Mr. Ban’s project, at 524 West 19th Street, is being developed by Jeff Spiritos, the president of HEEA Development L.L.C., and Klemens Gasser, a Chelsea art dealer. It was still a hole in the ground when we visited, the site shoehorned between the IAC headquarters building by Frank Gehry (love that cool iceberg) and another glass-and-steel building by Annabelle Seldorf. The two buildings give that block of 19th Street a lunar feeling, which was heightened by the gray light of late autumn.
I hurried across the street to find my friend already looking at floor plans in the sales office. If I had been a serious buyer I would have been, too. The office had only been open a few days, but the units were going fast.
Inside, Madeline Hult, a sales director at the Corcoran Sunshine Marketing Group, was turning on the video that demonstrated the condo’s star turn: the series of retractable perforated metal shutters and big windows that allow the apartments to be wide open to the elements.
Love it, I thought. But I was also wary of power failures, and couldn’t help but wonder how practical it was to have those windows in a city with good weather only half of the year. But soon, my friend and I were being swept away by the sheer ingenuity of the scheme and the opening and closing, appearing and disappearing metal shutters in an extraordinary architectural ballet.
We were in a trance as Ms. Hult was describing walls that slipped away to disappear behind cabinets, 20-foot ceilings, staircases with glass banisters, radiant heat in the floors and the all-white kitchens and bathrooms sculptured out of Corian.
The project, in which Mr. Ban collaborated with the New York architect Dean Maltz, is, at least for me, a fantasy of modern living: a pure and yet high-tech space that can be open to the air and views. On the inside, nothing will interrupt the smoothness of the surfaces.
“Shigeru does not like to show air-conditioning ducts,” Ms. Hult said. Come to think of it, neither do I.
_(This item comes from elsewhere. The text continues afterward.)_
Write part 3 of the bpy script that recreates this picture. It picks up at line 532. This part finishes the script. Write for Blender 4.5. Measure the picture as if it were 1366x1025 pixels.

But actually living up to living here was another issue. The sky-high prices were, of course, a restraint. But strangely, so were the elegance, clarity and transparency of the spaces. I’m way too messy and too much of a collector; I’d sully the perfection of the rooms. On the other hand, maybe I was just being defensive.
Of the original eight units only two are still available: Unit 6 has 4,644 square feet and is a full-floor duplex with four bedrooms, five bathrooms, a library, a dining room and five private outdoor spaces. It has a price tag of $10.25 million. Unit 7 has 1,949 square feet of space with three bedrooms, three bathrooms and three outdoor spaces for $4.1 million.
The prices take one’s breath away, but my friend was still interested. She’s worried that she could only move in with a few pieces of clothing, and that her grandchildren would have to leave their toys at home.
But maybe if all goes well, she’ll invite me over.